━━ RAW DATA ━━

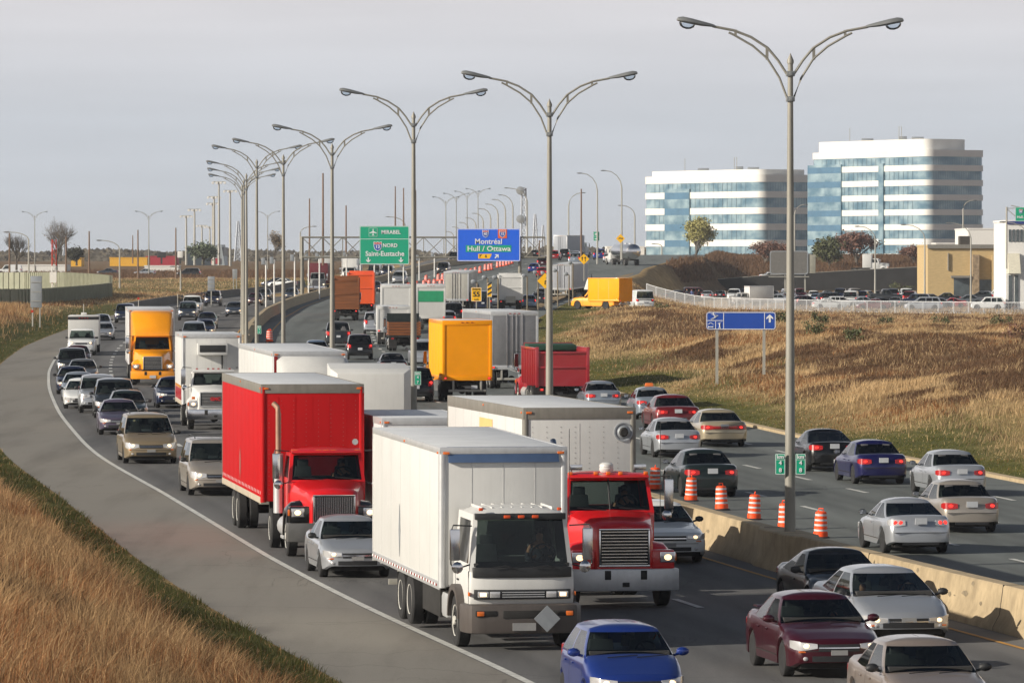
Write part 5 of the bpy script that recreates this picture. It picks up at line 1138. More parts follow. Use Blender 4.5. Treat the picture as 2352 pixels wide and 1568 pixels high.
def windowed(k, xa, xb, xc, yb, yr, z0, zr, H, pm=PAINT, split=False, rearw=True, sidew=(.0, .62), bulge=.10, glass=GLASS, crown=.06, body=None):
    "cab upper half with see-through windscreen"
    fr = body or MB(); w = MB(); sd2 = MB(); rw_ = MB()
    def panel(c, mu, mv, bul, gl, nu=8, nv=3):
        c = [Vector(p) for p in c]; us = [0, mu] + [mu + (1-2*mu)*i/nu for i in range(1, nu)] + [1-mu, 1]; vs_ = [0, mv] + [mv + (1-2*mv)*i/nv for i in range(1, nv)] + [1-mv, 1]
        flat = [tuple(c[0]*(1-u)*(1-v) + c[1]*u*(1-v) + c[2]*u*v + c[3]*(1-u)*v + Vector(bul)*(4*u*(1-u))) for v in vs_ for u in us]; n = len(us); F1 = []; F2 = []
        for i in range(len(vs_)-1):
            for j in range(n-1): (F1 if i in (0, len(vs_)-2) or j in (0, n-2) else F2).append((i*n+j, i*n+j+1, (i+1)*n+j+1, (i+1)*n+j))
        fr.add(flat, F1); gl.add(flat, F2)
    panel([(xa, yb, z0), (xa, -yb, z0), (xb, -yr, zr), (xb, yr, zr)], .045, .07, (bulge, 0, 0), w, 10)
    panel([(xc, -yb, z0), (xc, yb, z0), (xc, yr, zr), (xc, -yr, zr)], .18, .16, (0, 0, 0), rw_, 3)
    for s in (1, -1): sd2 = MB(); panel([(xa, s*yb, z0), (xc, s*yb, z0), (xc, s*yr, zr), (xb, s*yr, zr)], .14, .12, (0, 0, 0), sd2, 3); k.add('side_window', sd2, glass)
    vv = []; ff = []
    for i in range(7):
        v = i / 6; x = xb + (xc - xb) * v
        for j in range(11):
            u = j / 5 - 1; e = (math.sin(math.pi*v)**.4 if 0 < v < 1 else 0); vv.append((x + bulge*(1-u*u)*(1-v)*.98, u*yr, zr + (H - zr)*(1-u**4)*e))
    for i in range(6):
        for j in range(10): ff.append((i*11+j, i*11+j+1, (i+1)*11+j+1, (i+1)*11+j))
    fr.add(vv, ff)
    keep = fr; fr = MB(); dump_ = MB()
    panel([(xc + .05, -yb + .04, z0), (xc + .05, yb - .04, z0), (xc + .05, yr - .04, zr - .03), (xc + .05, -yr + .04, zr - .03)], .17, .15, (0, 0, 0), dump_, 3)
    fr.add([(xc + .05, -yr + .04, zr - .03), (xc + .05, yr - .04, zr - .03), (xb - .02, yr - .04, zr - .03), (xb - .02, -yr + .04, zr - .03)], [(0, 1, 2, 3)]); k.add('cab_liner', fr, INTER, smooth=0); fr = keep
    k.add('windshield', w, glass, smooth=60); k.add('rear_window', rw_, glass)
    if split: q = MB(); q.cyl((xa + bulge, 0, z0 + .03), (xb + bulge, 0, zr - .02), .02, 6); k.add('windshield_divider', q, DARKP)
    return fr
def cab_inside(k, xs, z, y=.52, seatz=None):
    for s in (-1, 1): q = MB(); q.box((xs, s*y, z + .05), (.2, .5, .55), taper=(.8, .8)); q.box((xs, s*y, z + .40), (.13, .28, .2)); k.add('seat', q, SEAT, .03)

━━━

(INSTRUCTIONS FOR THE TASK):
Reproduce all of the material exactly, apart from the pictures.

(FINISHED TASK):
Write part 5 of the bpy script that recreates this picture. It picks up at line 1138. More parts follow. Use Blender 4.5. Treat the picture as 2352 pixels wide and 1568 pixels high.
def windowed(k, xa, xb, xc, yb, yr, z0, zr, H, pm=PAINT, split=False, rearw=True, sidew=(.0, .62), bulge=.10, glass=GLASS, crown=.06, body=None):
    "cab upper half with see-through windscreen"
    fr = body or MB(); w = MB(); sd2 = MB(); rw_ = MB()
    def panel(c, mu, mv, bul, gl, nu=8, nv=3):
        c = [Vector(p) for p in c]; us = [0, mu] + [mu + (1-2*mu)*i/nu for i in range(1, nu)] + [1-mu, 1]; vs_ = [0, mv] + [mv + (1-2*mv)*i/nv for i in range(1, nv)] + [1-mv, 1]
        flat = [tuple(c[0]*(1-u)*(1-v) + c[1]*u*(1-v) + c[2]*u*v + c[3]*(1-u)*v + Vector(bul)*(4*u*(1-u))) for v in vs_ for u in us]; n = len(us); F1 = []; F2 = []
        for i in range(len(vs_)-1):
            for j in range(n-1): (F1 if i in (0, len(vs_)-2) or j in (0, n-2) else F2).append((i*n+j, i*n+j+1, (i+1)*n+j+1, (i+1)*n+j))
        fr.add(flat, F1); gl.add(flat, F2)
    panel([(xa, yb, z0), (xa, -yb, z0), (xb, -yr, zr), (xb, yr, zr)], .045, .07, (bulge, 0, 0), w, 10)
    panel([(xc, -yb, z0), (xc, yb, z0), (xc, yr, zr), (xc, -yr, zr)], .18, .16, (0, 0, 0), rw_, 3)
    for s in (1, -1): sd2 = MB(); panel([(xa, s*yb, z0), (xc, s*yb, z0), (xc, s*yr, zr), (xb, s*yr, zr)], .14, .12, (0, 0, 0), sd2, 3); k.add('side_window', sd2, glass)
    vv = []; ff = []
    for i in range(7):
        v = i / 6; x = xb + (xc - xb) * v
        for j in range(11):
            u = j / 5 - 1; e = (math.sin(math.pi*v)**.4 if 0 < v < 1 else 0); vv.append((x + bulge*(1-u*u)*(1-v)*.98, u*yr, zr + (H - zr)*(1-u**4)*e))
    for i in range(6):
        for j in range(10): ff.append((i*11+j, i*11+j+1, (i+1)*11+j+1, (i+1)*11+j))
    fr.add(vv, ff)
    keep = fr; fr = MB(); dump_ = MB()
    panel([(xc + .05, -yb + .04, z0), (xc + .05, yb - .04, z0), (xc + .05, yr - .04, zr - .03), (xc + .05, -yr + .04, zr - .03)], .17, .15, (0, 0, 0), dump_, 3)
    fr.add([(xc + .05, -yr + .04, zr - .03), (xc + .05, yr - .04, zr - .03), (xb - .02, yr - .04, zr - .03), (xb - .02, -yr + .04, zr - .03)], [(0, 1, 2, 3)]); k.add('cab_liner', fr, INTER, smooth=0); fr = keep
    k.add('windshield', w, glass, smooth=60); k.add('rear_window', rw_, glass)
    if split: q = MB(); q.cyl((xa + bulge, 0, z0 + .03), (xb + bulge, 0, zr - .02), .02, 6); k.add('windshield_divider', q, DARKP)
    return fr
def cab_inside(k, xs, z, y=.52, seatz=None):
    for s in (-1, 1): q = MB(); q.box((xs, s*y, z + .05), (.2, .5, .55), taper=(.8, .8)); q.box((xs, s*y, z + .40), (.13, .28, .2)); k.add('seat', q, SEAT, .03)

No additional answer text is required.